よつて、案ずるに請求人が所論のように現行犯人として逮捕せられ引続き昭和二十六年六月二十三日強盗予備の被疑者として勾留状の執行を受け留置されていたことは明らかであるが、本件記録編綴の検察官の回答書(一二丁)によれば請求人は同年七月十二日釈放せられ、同日別の事件により起訴と同時に別の勾留状が発せられているのである。すなわち強盗予備被疑事件は検察官の不起訴処分により処理せられ、身柄も一応釈放されているのである。ところで刑事補償法によれば補償は無罪の裁判があつた場合に限つて認められるのが原則であつて、被疑事件による抑留又は拘禁もそれが後に刑事事件として起訴せられ、それが無罪の裁判を受けた場合でなければ補償の対象とならないのであるから、請求人に係る強盗予備被疑事件による逮捕、勾留は検察官の不起訴処分があつた場合に当り、現行の刑事補償法上その補償を認容するわけには行かないのである。

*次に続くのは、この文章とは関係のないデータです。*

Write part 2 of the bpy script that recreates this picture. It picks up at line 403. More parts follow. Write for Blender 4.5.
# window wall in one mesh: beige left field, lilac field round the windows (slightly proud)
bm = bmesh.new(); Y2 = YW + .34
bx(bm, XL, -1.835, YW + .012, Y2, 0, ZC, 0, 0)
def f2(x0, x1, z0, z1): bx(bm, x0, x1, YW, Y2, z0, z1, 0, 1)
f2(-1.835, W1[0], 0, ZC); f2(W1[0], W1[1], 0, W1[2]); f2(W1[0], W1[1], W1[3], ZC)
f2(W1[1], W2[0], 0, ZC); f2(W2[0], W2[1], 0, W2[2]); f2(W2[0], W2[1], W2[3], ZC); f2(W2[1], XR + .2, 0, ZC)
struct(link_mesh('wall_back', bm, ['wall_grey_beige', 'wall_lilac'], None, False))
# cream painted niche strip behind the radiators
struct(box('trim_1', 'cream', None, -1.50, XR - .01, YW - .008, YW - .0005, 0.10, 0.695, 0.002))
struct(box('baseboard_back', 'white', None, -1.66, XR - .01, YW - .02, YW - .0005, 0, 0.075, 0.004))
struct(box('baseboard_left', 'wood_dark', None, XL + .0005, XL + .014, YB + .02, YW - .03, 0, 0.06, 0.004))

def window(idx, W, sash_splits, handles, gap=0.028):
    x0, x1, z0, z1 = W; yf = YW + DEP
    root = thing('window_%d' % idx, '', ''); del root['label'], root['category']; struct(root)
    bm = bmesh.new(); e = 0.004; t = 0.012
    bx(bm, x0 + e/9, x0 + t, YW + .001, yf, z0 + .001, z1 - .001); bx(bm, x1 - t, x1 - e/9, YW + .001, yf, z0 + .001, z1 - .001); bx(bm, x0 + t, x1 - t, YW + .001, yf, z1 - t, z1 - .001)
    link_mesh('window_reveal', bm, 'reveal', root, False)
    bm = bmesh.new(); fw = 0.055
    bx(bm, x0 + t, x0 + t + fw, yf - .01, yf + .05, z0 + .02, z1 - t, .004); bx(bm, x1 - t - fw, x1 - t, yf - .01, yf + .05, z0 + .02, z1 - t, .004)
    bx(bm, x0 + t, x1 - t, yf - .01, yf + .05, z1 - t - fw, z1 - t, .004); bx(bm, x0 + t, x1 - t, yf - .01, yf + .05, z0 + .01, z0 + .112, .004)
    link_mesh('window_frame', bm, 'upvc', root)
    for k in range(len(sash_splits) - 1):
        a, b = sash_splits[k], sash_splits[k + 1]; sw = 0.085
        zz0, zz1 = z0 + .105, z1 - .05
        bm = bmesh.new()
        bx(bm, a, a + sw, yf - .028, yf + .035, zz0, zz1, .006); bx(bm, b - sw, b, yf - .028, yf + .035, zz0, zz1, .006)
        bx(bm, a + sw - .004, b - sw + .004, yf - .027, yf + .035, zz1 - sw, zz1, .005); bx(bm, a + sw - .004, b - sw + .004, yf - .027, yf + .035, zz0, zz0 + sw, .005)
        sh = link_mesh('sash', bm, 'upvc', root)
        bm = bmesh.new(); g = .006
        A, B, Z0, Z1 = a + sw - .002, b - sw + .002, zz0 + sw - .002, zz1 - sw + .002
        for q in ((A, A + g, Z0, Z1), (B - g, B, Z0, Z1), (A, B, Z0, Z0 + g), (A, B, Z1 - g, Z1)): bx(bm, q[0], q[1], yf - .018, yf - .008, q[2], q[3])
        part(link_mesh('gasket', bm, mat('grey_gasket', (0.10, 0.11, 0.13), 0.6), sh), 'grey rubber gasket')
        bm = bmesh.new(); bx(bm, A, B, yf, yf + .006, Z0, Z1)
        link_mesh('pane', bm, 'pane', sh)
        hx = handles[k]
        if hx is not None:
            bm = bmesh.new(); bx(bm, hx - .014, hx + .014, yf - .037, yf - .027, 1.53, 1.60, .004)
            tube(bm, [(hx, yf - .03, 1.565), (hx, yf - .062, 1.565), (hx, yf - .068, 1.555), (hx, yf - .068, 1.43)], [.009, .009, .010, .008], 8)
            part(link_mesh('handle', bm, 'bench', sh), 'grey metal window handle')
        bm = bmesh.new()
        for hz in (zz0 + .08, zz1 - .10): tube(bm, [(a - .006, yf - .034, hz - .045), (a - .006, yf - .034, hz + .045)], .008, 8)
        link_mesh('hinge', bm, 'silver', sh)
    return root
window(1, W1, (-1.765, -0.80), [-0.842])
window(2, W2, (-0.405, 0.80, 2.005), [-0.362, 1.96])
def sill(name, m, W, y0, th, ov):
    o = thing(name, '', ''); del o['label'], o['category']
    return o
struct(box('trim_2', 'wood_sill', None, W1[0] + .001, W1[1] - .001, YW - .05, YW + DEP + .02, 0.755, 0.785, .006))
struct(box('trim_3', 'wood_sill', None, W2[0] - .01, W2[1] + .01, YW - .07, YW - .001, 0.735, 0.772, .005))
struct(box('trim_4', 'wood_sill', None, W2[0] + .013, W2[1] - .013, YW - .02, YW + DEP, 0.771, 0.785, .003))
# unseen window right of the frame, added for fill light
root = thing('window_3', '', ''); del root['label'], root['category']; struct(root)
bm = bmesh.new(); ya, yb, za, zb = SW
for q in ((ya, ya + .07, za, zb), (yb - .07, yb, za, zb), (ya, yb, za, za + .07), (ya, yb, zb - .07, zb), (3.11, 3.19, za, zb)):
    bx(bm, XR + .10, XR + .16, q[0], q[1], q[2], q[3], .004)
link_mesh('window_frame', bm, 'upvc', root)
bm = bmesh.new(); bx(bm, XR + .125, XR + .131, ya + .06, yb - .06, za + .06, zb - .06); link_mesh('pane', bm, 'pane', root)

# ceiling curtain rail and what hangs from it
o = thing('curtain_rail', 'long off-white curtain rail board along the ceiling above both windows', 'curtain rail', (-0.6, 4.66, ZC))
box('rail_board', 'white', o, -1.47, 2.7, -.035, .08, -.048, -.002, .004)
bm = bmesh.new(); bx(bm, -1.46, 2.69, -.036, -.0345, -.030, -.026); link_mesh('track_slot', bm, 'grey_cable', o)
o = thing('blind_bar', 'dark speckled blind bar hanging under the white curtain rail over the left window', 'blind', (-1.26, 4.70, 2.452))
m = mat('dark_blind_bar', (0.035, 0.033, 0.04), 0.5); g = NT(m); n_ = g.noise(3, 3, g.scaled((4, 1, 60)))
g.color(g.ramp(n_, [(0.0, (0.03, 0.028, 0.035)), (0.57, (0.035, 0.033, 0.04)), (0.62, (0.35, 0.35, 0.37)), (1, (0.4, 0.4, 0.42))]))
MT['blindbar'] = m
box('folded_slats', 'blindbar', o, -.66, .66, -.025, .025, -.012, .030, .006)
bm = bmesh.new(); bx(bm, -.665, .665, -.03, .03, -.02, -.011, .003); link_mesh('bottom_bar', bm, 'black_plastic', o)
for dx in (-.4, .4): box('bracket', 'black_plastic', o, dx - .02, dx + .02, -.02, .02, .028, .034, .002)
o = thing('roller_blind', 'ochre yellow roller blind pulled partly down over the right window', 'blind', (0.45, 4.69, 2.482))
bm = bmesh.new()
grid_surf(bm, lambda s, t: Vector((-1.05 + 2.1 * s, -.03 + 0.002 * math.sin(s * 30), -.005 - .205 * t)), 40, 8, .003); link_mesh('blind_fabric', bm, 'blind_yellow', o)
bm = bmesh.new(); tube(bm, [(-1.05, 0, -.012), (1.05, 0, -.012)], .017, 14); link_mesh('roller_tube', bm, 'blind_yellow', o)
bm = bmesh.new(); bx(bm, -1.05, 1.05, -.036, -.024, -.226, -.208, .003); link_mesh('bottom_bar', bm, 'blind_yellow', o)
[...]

次に昭和二十六年七月十二日以降の起訴、勾留及び追起訴の関係並びに裁判の結果は所論の通りであるが、刑事補償法第三条は法の要求する補償の要件を充たす場合でも補償しないことができる特別な場合としてその第二号に「一個の裁判によつて併合罪の一部について無罪の裁判を受けても、他の部分について有罪の裁判を受けた場合」と規定している。ところで普通一般に最初の起訴事実によりすでに勾留されていれば、仮りに追起訴事実で勾留すべき場合でも、重ねて勾留することなく手続を進めるのが通常であるから、併合審理の結果起訴事実の方が無罪となつた場合にも、追起訴事実の方がそれだけで勾留の要件を充たしている場合には、本号の適用があるものと解する。それゆえに起訴事実が無罪になつたからといつて常に当然その全部を補償すべきではなく、併合罪を構成するそれぞれの罪と勾留との実際上の関連に留意し、有罪を言渡された追起訴事実の方だけで実質的に勾留の要件を備えていたかを検討した上補償の許否を決定しなければならないのである。ところで記録によると被告人は昭和二十六年六月十九日大阪府岸和田市下野町大阪ヨーギヨ株式会社至誠寮内私室押入内において刃渡十三糎七粍の匕首一本を隠匿していたと云う事実について同年七月十二日起訴せられ同時に逃亡のおそれあるとの理由により勾留状が発せられ、同月二十日公判開廷の上審理結審し、判決言渡期日を同月三十日と指定したのであるが、右公判において弁護人より匕首隠匿は銃砲刀剣類等所持取締令第十五条に云う匕首の携帯に当らぬから無罪であるとの意見の陳述があつたため、検察官は急遽同日勾留中の被告人を取り調べ、同月二十八日「被告人は昭和二十六年一月十三日津名郡由良町なる自宅から前記至誠寮まで右匕首一本を携帯したものである」と云う事実について追起訴し、同月三十日の公判期日に弁論再開、併合審理を求めているのである。それゆえに、有罪となつた追起訴事実については七月二十日以前においては勾留の理由も必要もないことは云うまでもないところであるが、七月二十日附の検察官に対する被告人の供述調書によれば被告人は追起訴事実を卒直に自白しているのであつて、右取り調べの経過と事案の軽重を考慮すれば、七月二十日以後においても、この事実について勾留の必要度が高かつたものとは認められたいのである。それゆえに七月十二日以降の未決勾留は当然補償すべきであつて、これを拒否した原決定は不当である。

よつて、刑事訴訟法第四二六条第二項により原決定を取り消し、更に裁判をなすべきところ、刑事補償法第四条第二項所定の諸般の事情を考慮して同条第一項により一日の補償金額は金二百円を相当と認め、昭和二十六年七月十二日以降同月三十一日までの勾留日数二十日に対し金四千円を補償し、その余の請求は理由がないから、これを棄却すべきものとし主文の通り決定する。